The Violin of Hope

    What do you do when your circumstances are hard?

    • Option #1: Sit passively and complain.
    • Option #2: Seek to be productive with what you have.

    I can’t imagine more trying circumstances than being imprisoned in a Nazi concentration camp. These were not prisons of rehabilitation. They were places with absolutely no concern or care for those kept within their walls. It was a place that perhaps reminded many of the words over the gates of hell in Dante’s Inferno: “Abandon all hope, ye who enter here.”

    Dachau

    Yet even as these horrific camps remind us of man’s inhumanity of man, it can also remind us of the indomitable spirit of man. Take, for example, the violin that was recently discovered. More accurately, it was the note buried within the violin that was recently discovered that earned it the title “the violin of hope.”

    Here’s what we know. Franciszek “Franz” Kempa was a Jewish prisoner at the Nazi concentration camp Dachau, and this was his violin. Having a musical instrument in such a dire place was not unheard of. The Nazis allowed instruments and even encouraged the prisoners to play. It was all part of their propaganda. “This is not a bad place. Look how happy they are! They’re even making music.”

    What makes Kempa’s violin unique is that is the only one known to have been built while at a concentration camp. But all that was unknown until recently. The violin sat in storage for years, and it wasn’t until an art dealer in Hungary decided to get it repaired. The violin appeared to be a contradiction. It was well crafted, but it was created from poor wood with crude tools. According to Szandra Katona, one of the art dealers:

    “If you look at its proportions and structure, you can see that it’s a master violin, made by a man who was proficient in his craft. But the choice of wood was completely incomprehensible.”

    A handwritten and hidden tag in Silesian dialect (mix of Polish and German) inside a Dachau-build instrument.

    This odd construction led them to take the violon apart, and that’s when they found the note:

    “Trial instrument, made under difficult conditions with no tools and materials. Dachau. Anno 1941, Franciszek Kempa.”

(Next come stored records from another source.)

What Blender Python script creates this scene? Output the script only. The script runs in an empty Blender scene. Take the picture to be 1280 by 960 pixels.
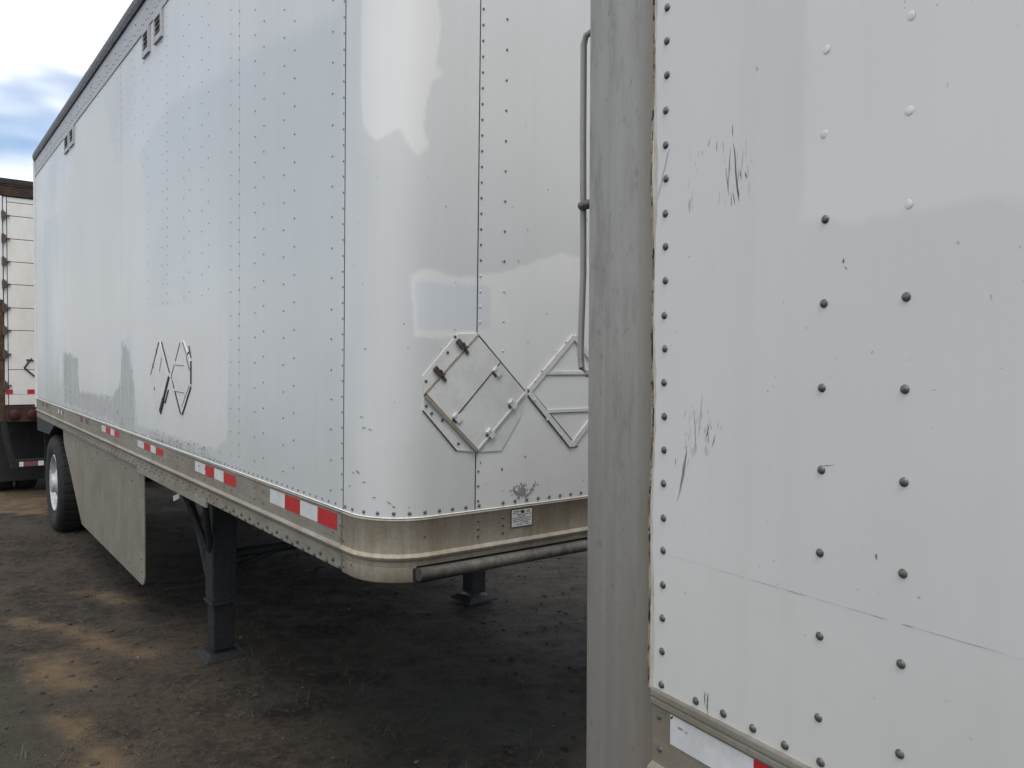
import bpy, bmesh, math, random
import numpy as np
from mathutils import Matrix, Vector

random.seed(7)
rng = np.random.default_rng(11)
SC = bpy.context.scene
COL = SC.collection

# ------------------------------------------------------------------ camera
cam = bpy.data.cameras.new('camera')
cam_ob = bpy.data.objects.new('camera', cam)
COL.objects.link(cam_ob)
cam.sensor_width = 36.0
cam.lens = 965 / 1280 * 36.0
cam.clip_start = 0.05
cam.clip_end = 2000
cam_ob.location = (0, 0, 1.70)
cam_ob.rotation_euler = (math.radians(90 - 1.009), 0, 0)
SC.camera = cam_ob

# ------------------------------------------------------------------ sky, sun, exposure
SUN_EL, SUN_AZ = 62.0, 163.0          # azimuth measured from +Y towards +X
world = bpy.data.worlds.new('World')
SC.world = world
world.use_nodes = True
wt = world.node_tree
wt.nodes.clear()
def wn(t, **kw):
    n = wt.nodes.new(t)
    for k, v in kw.items(): setattr(n, k, v)
    return n
w_out = wn('ShaderNodeOutputWorld')
w_bg = wn('ShaderNodeBackground')
w_sky = wn('ShaderNodeTexSky', sky_type='NISHITA', sun_disc=False)
w_sky.sun_elevation = math.radians(SUN_EL)
w_sky.sun_rotation = math.radians(SUN_AZ)
w_sky.air_density = 1.0; w_sky.dust_density = 1.5; w_sky.ozone_density = 1.5
w_bg.inputs['Strength'].default_value = 0.12
w_tc = wn('ShaderNodeTexCoord')
w_map = wn('ShaderNodeMapping')
w_map.inputs['Location'].default_value = (0.35, 0.1, 0.36)
w_map.inputs['Scale'].default_value = (1.0, 1.0, 2.6)
w_no = wn('ShaderNodeTexNoise')
w_no.inputs['Scale'].default_value = 2.1
w_no.inputs['Detail'].default_value = 4
w_no.inputs['Roughness'].default_value = 0.55
w_rm = wn('ShaderNodeMapRange', interpolation_type='SMOOTHSTEP')
w_rm.inputs['From Min'].default_value = 0.42
w_rm.inputs['From Max'].default_value = 0.60
w_mx = wn('ShaderNodeMix', data_type='RGBA')
w_n2 = wn('ShaderNodeTexNoise')
w_n2.inputs['Scale'].default_value = 5.0
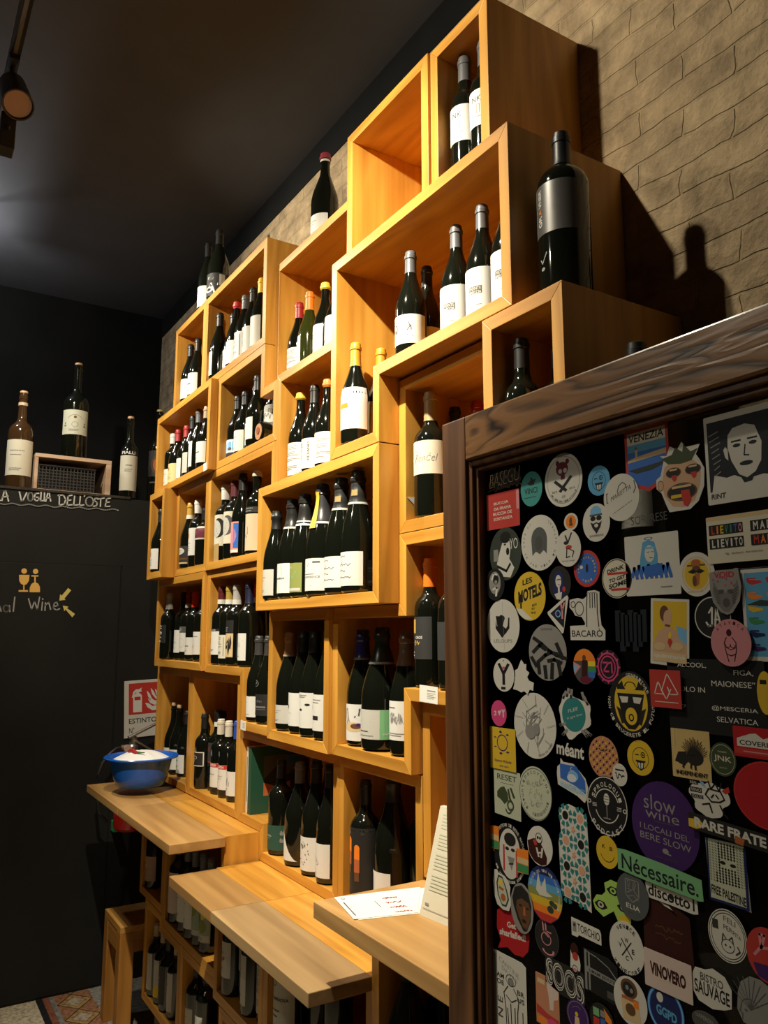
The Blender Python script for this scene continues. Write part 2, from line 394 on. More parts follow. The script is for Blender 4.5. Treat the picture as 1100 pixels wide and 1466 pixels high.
shelf_box('tall base box under the worktop with the menu cards', rect(-1.600, -0.90, -1.000, -.6000), .965, group=G2, name='base_box')
shelf_box('lowest base box under the worktop with the menu cards', rect(-1.600, -0.90, -1.443, -1.0010), .965, group=G2, name='base_box')
struct(obj('baseboard_back', MB().box(-3.43, -.9, 1.05, BACK - .01, 0, H - 1.446), plain('grey_plinth', (0.16, 0.14, 0.11), 0.7)))

# ------------------------------------------------------------------ fold-out worktops
def worktop(label, x0, x1, y0, y1, z, t, tone=None):
    root = thing('worktop_leaf', label, 'worktop', ((x0 + x1) / 2, y1, H + z - t), 0, 'fold-out timber worktop leaves')
    ox, oy, oz = root.location
    ob = obj('leaf_board', MB().box(x0 - ox, x1 - ox, y0 - oy, y1 - oy, 0, t), tone or TABLE, root, bevel=.002)
    for k in (.2, .8):
        hx = x0 + (x1 - x0) * k - ox
        obj('hinge', MB().box(hx - .03, hx + .03, y1 - .03 - oy, y1 - oy - .001, -.004, -.0005), plain('dull_steel', (0.3, 0.29, 0.27), 0.4, 0.9), root)
    return root
TABLE_DK = wood('darkened_oak_worktop', 'x', (0.20, 0.115, 0.045), (0.56, 0.37, 0.17), rough=0.5, fine=22, ring=3.6, knots=False, contrast=(0.2, 0.85))
worktop('left leaf of the worktop carrying the blue bowl', -3.770, -3.222, .812, .998, -.6498, .030)
worktop('right leaf of the worktop carrying the blue bowl', -3.220, -2.574, .812, .998, -.6498, .030)
worktop('pale left leaf of the middle worktop', -2.562, -2.192, .812, .968, -.7380, .030)
worktop('streaky darkened leaf of the middle worktop', -2.190, -1.602, .812, .968, -.7380, .030, TABLE_DK)
PT = thing('worktop_board', 'thick timber worktop with menu cards beside the door frame', 'worktop', (-1.25, 1.1, H - .598), 0)
obj('board', MB().box(-1.617 + 1.25, -.80 + 1.25, .829 - 1.1, 1.1185 - 1.1, -.0, .034), TABLE, PT, bevel=.002)
obj('bracket', MB().box(-1.40 + 1.25, -1.37 + 1.25, .99 - 1.1, 1.10 - 1.1, -.0015, -.0002), plain('dull_steel', (0.3, 0.29, 0.27), 0.4, 0.9), PT)
# yellow planks that close the base boxes against the wall boxes
def plank(label, x0, x1, y0, y1, z):
    o = obj('worktop_plank', MB().box(x0, x1, y0, y1, H + z, H + z + .0045), PLANK, bevel=.0008)
    tag(o, label, 'worktop', 'yellow planks at the foot of the wall boxes'); return o

# ------------------------------------------------------------------ glazed door with the stickers
DY = 0.770
door = struct(thing('door_1', 'glazed brown timber door covered in stickers', None, (-1.052, DY, 0)))
def dpart(nm, mb, mat, bevel=.003):
    mb.xf(Matrix.Translation((1.052, -DY, 0))); return obj(nm, mb, mat, door, bevel=bevel)
dpart('stile', MB().box(-1.052, -.990, DY, DY + .045, .02, H + .350), FRAME_Z)
dpart('stile', MB().box(-.235, -.173, DY, DY + .045, .02, H + .350), FRAME_Z)
dpart('top_rail', MB().box(-.9898, -.2352, DY, DY + .045, H + .276, H + .350), FRAME_X)
dpart('bottom_rail', MB().box(-.9898, -.2352, DY, DY + .045, .02, .16), FRAME_X)
bd = MB()
for k, (o0, o1, yy) in enumerate(((0, .010, .006), (.010, .018, .012))):
    bd.box(-.9898 + o0, -.9898 + o1, DY + yy, DY + .04, .16, H + .276 - o0)
    bd.box(-.9898 + o1, -.2352, DY + yy, DY + .04, H + .276 - o1, H + .276 - o0)
dpart('glazing_bead', bd, FRAME_Z, .0015)
GY = DY + .024
def glass_mat():
    m, nt, b = _new('smoked_pane'); N, L = nt.nodes, nt.links
    N.remove(b)
    tr = N.new('ShaderNodeBsdfTransparent'); tr.inputs[0].default_value = (0.60, 0.60, 0.575, 1)
    gl = N.new('ShaderNodeBsdfGlossy'); gl.inputs['Roughness'].default_value = 0.02
    fr = N.new('ShaderNodeFresnel'); fr.inputs[0].default_value = 1.5
    mx = N.new('ShaderNodeMixShader'); L.new(fr.outputs[0], mx.inputs[0]); L.new(tr.outputs[0], mx.inputs[1]); L.new(gl.outputs[0], mx.inputs[2])
    L.new(mx.outputs[0], N['Material Output'].inputs[0])
    return m
dpart('glass_pane', MB().box(-.9720, -.2360, GY, GY + .005, .161, H + .2578), glass_mat(), 0)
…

    Kempa was a master craftsman. This was not his first violin, and the note almost reads like an apology. It’s as if to say, “I did the best I could with what I had under the most trying circumstances.”

    One of the art dealers, Tamás Tálosi, said, “We named it the ‘violin of hope’ because if someone ends up in a difficult situation, having a task or a challenge helps them get through a lot of things. You focus not on the problem, but on the task itself, and I think this helped the maker of this instrument to survive the concentration camp.”

    And Kempa did survive. Once liberated, Kempa returned to Poland and continued to craft fine instruments until his death in 1953. [Source]

    This brings me back to my original question: What do you do when your circumstances are hard?

    Lord, may I always give you my best. No matter the circumstances or how I feel, I want to do my part for the sake of your kingdom.

    “Blessed is that servant whom the master finds doing his job when he comes” (Luke 12:43).